** Start of Supplied information **

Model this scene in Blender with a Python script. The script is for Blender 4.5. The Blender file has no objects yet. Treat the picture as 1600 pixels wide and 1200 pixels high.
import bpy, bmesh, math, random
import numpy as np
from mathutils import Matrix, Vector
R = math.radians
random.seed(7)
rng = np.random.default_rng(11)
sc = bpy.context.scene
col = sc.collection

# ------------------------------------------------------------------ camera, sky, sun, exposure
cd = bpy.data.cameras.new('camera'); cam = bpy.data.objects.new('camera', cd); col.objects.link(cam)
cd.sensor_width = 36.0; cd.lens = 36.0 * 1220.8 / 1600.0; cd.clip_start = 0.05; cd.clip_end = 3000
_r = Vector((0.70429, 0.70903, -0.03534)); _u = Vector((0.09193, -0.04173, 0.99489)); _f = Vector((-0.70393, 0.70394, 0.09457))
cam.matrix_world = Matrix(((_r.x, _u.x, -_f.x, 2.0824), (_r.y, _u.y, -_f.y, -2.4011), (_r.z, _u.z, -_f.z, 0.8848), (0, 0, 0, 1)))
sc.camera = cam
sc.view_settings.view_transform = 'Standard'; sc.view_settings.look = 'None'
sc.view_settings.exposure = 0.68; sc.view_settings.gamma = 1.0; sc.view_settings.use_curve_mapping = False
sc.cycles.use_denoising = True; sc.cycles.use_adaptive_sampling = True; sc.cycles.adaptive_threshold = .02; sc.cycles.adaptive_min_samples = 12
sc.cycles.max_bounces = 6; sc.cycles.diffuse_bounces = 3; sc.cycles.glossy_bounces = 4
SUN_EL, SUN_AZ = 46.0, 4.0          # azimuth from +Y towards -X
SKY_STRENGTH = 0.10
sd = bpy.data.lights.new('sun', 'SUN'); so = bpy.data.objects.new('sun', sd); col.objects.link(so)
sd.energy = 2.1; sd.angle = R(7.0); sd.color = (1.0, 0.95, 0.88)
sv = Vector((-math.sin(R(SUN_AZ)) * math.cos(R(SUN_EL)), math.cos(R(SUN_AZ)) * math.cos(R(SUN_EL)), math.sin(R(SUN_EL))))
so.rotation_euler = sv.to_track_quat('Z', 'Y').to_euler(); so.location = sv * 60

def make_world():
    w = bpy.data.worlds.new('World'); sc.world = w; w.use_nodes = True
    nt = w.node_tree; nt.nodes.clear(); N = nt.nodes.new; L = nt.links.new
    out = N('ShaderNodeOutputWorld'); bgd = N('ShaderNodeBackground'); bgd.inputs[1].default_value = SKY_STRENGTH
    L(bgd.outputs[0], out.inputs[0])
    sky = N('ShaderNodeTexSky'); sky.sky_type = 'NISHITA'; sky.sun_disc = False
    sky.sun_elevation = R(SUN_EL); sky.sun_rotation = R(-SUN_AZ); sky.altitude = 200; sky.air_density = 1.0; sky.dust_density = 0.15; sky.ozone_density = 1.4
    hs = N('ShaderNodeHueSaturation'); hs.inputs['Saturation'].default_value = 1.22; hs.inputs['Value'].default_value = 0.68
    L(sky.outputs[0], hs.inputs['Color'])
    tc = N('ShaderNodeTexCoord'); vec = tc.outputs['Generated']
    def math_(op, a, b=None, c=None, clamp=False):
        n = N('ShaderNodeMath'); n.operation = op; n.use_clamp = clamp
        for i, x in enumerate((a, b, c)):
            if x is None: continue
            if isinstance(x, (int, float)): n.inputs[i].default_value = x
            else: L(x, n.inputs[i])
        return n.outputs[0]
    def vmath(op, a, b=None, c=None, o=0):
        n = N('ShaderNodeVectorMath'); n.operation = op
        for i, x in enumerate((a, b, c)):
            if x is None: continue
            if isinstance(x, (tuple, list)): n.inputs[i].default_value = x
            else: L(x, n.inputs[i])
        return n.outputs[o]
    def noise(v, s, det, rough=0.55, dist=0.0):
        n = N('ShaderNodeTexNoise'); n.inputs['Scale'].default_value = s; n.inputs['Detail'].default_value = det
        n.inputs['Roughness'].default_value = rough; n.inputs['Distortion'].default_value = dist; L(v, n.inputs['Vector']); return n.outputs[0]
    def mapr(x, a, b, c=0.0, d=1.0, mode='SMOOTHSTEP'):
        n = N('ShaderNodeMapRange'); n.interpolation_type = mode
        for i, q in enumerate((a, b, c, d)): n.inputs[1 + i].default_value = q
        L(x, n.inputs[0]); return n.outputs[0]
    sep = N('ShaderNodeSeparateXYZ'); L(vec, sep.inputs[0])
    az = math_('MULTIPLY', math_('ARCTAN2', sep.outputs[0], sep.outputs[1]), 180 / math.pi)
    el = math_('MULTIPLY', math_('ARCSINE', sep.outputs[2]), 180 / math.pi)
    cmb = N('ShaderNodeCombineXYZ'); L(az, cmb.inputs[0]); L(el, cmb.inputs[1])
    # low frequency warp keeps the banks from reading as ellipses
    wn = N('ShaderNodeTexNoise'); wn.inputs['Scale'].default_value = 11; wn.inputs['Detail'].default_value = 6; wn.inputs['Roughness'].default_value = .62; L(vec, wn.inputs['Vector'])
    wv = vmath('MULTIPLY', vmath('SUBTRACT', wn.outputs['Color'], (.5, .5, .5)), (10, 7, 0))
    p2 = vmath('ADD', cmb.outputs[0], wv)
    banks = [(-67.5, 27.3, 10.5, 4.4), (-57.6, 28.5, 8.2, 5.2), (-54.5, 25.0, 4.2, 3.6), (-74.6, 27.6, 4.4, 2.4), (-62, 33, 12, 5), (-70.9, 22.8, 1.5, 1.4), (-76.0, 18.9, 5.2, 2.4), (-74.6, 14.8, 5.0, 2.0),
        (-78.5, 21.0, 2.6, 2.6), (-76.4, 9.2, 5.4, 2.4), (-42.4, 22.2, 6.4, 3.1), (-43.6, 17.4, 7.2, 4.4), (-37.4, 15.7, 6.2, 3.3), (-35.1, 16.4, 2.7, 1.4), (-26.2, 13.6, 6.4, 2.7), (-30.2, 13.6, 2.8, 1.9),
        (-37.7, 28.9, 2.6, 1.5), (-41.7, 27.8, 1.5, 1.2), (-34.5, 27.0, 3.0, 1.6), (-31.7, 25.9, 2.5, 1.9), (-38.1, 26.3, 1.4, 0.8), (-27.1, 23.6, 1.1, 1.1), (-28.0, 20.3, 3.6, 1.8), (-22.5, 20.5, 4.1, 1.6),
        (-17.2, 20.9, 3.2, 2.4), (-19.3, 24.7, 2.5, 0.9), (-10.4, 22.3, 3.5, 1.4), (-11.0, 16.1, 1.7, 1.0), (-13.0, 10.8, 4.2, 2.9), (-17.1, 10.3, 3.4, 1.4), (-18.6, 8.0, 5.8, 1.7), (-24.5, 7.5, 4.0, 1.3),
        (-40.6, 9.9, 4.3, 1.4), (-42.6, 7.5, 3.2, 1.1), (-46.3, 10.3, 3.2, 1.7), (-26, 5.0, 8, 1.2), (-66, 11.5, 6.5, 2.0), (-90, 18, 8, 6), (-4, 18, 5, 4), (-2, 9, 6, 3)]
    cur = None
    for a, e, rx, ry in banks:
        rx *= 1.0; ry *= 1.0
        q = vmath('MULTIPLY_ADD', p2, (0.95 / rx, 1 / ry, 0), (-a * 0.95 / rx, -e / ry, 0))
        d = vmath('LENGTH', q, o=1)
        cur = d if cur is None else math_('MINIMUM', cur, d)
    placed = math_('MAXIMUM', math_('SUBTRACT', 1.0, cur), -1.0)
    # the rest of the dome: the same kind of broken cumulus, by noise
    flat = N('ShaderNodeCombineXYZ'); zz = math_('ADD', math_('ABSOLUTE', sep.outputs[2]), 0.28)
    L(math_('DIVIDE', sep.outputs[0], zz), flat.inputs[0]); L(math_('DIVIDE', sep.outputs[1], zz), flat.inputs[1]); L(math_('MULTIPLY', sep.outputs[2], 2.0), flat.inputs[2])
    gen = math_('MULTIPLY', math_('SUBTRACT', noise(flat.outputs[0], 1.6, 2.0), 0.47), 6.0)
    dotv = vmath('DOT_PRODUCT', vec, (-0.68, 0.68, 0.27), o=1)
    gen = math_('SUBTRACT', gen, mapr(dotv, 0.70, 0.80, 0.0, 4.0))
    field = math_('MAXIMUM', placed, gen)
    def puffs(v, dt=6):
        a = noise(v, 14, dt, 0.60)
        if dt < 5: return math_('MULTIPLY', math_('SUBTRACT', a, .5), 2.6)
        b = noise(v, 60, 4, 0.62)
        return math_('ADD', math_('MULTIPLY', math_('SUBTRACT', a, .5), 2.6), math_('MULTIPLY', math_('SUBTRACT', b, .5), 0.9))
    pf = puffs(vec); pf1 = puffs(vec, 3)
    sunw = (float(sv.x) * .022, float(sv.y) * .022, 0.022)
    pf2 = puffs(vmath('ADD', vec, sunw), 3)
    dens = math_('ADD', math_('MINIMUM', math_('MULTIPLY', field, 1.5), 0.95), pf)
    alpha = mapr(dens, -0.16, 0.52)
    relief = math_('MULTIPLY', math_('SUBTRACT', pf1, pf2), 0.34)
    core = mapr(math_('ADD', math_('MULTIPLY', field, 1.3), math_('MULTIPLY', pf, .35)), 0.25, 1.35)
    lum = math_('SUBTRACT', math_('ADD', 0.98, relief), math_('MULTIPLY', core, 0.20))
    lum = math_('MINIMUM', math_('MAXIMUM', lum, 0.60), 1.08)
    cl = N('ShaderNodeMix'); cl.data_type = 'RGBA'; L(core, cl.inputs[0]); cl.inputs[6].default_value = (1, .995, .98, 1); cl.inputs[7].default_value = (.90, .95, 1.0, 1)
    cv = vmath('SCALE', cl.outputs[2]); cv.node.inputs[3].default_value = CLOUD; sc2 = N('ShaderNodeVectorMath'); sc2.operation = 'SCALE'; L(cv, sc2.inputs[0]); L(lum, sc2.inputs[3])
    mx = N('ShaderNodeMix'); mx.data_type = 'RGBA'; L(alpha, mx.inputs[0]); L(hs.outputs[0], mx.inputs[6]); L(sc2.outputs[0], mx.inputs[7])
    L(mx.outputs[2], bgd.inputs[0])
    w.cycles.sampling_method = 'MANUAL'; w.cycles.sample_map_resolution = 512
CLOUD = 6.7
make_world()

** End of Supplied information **

» **Problem details**
Go through the lines above. Select every one that has the string "scene".

» **Task solution**
Model this scene in Blender with a Python script. The script is for Blender 4.5. The Blender file has no objects yet. Treat the picture as 1600 pixels wide and 1200 pixels high.
sc = bpy.context.scene